Geeta Nanda, chief executive of Metropolitan Thames Valley Housing (MTVH), said the landlord’s social housing interest cover was below 100%, ie the surplus to interest payable on its core social homes activities.
However, she said MTVH’s MRI interest cover, which incorporates surplus from all business activities, remains above 100%. This figure, which is considered the more significant measure, stood at 105.6% in 2023.
It puts MTVH in a small group of G15 members still reporting MRI interest cover over 100%. L&Q’s figure stood at 144% in 2023-24, while The Guinness Partnership reported 107.8% in 2022-23.
MTVH has expanded its in-house repairs contractor to drive “a lot of efficiency”. Ms Nanda told Inside Housing: “But it’s a fine line. If more regulation or legislation or requirements come over the hill, that would be it.”
While MTVH may be keeping interest cover over 100% for now, she said: “If you have a rent settlement which doesn’t keep in line with inflation, then everybody’s [MRI interest cover] will dive quite substantially.
“If your income isn’t keeping up with inflation or your costs, then your MRI is going to fall significantly.”
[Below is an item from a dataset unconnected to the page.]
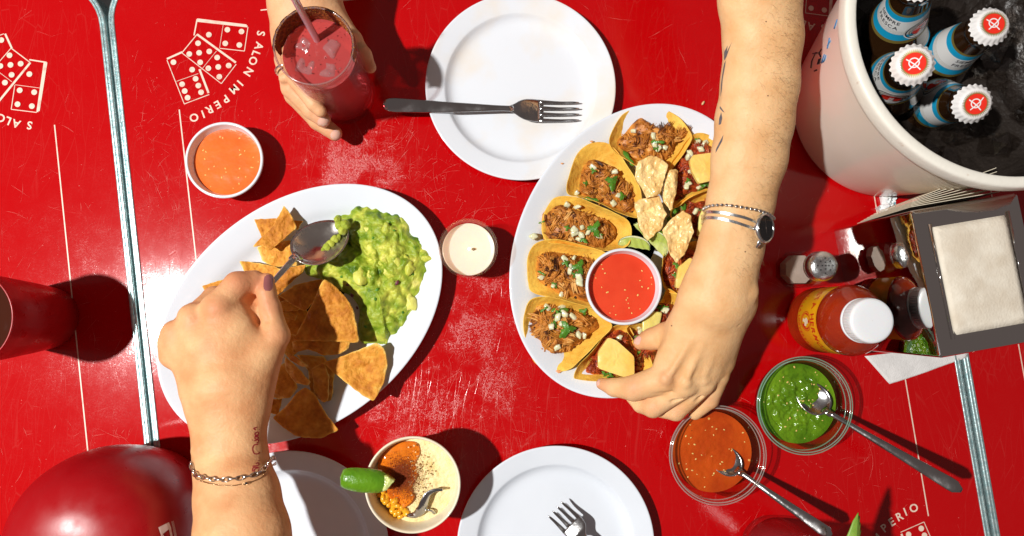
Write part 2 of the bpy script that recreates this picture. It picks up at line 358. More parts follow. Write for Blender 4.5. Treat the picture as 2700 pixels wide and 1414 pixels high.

Sovereign Network Group (SNG) was formed in 2023 from a merger between Sovereign Housing Association, which reported 121.4% MRI interest cover in 2022-23, and London-based Network Homes, which had 81.7% MRI interest cover the same year.
Mark Washer, chief executive of SNG, did not want to comment on the newly merged organisation’s MRI interest cover forecast. However, he said that SNG’s development plan to build 25,000 homes over the next decade depended on a rent settlement of Consumer Price Index (CPI) inflation plus one for the next decade.
“If that CPI+1 doesn’t happen, that has a significant impact on the business,” Mr Washer said. “What would that mean in terms of the homes that we could deliver? You’re looking at 8,000 or 9,000 fewer homes in terms of that 25,000 ambition. It would be a third or so.”
He added that some housing associations may have to go further than just reducing development to balance the books.
“That will reduce your interest costs, but it won’t reduce your operating costs.
“Sometimes organisations will need to look at cutting back on operating costs, and that potentially includes investment in existing homes,” he said.
In March, Inside Housing reported that an increasing number of housing associations are seeking loan carve-outs with lenders to navigate the challenging economic climate. Several G15 landlords, including Hyde and MTVH, already have carve-outs to cover their building safety costs.
Mr Washer said that in the current market, “it’s probably challenging to expect banks to be particularly comfortable in advance of a crisis, sitting down and saying, ‘We’re happy to loosen the covenants’.”
However, he said banks would be likely to engage in a minority of cases where organisations “appear to be on a trajectory that takes them in breach of their covenants”.
“It’s not in anyone’s interest that the sector has multiple organisations going into default,” he added.
The English regulator’s latest quarterly survey of registered providers’ financial health, published in March, found that interest cover across the country has fallen to the lowest level ever recorded.
G15 members have called for the next government to commit to a 10-year rent settlement, reinstate rent convergence, and provide more grant funding for decent homes, regeneration and building safety works.
“Our ask is more than just we need more grant for social housing, because it’s not about that anymore,” Ms Nanda said. “It’s about sustaining the income for the costs of the organisation.”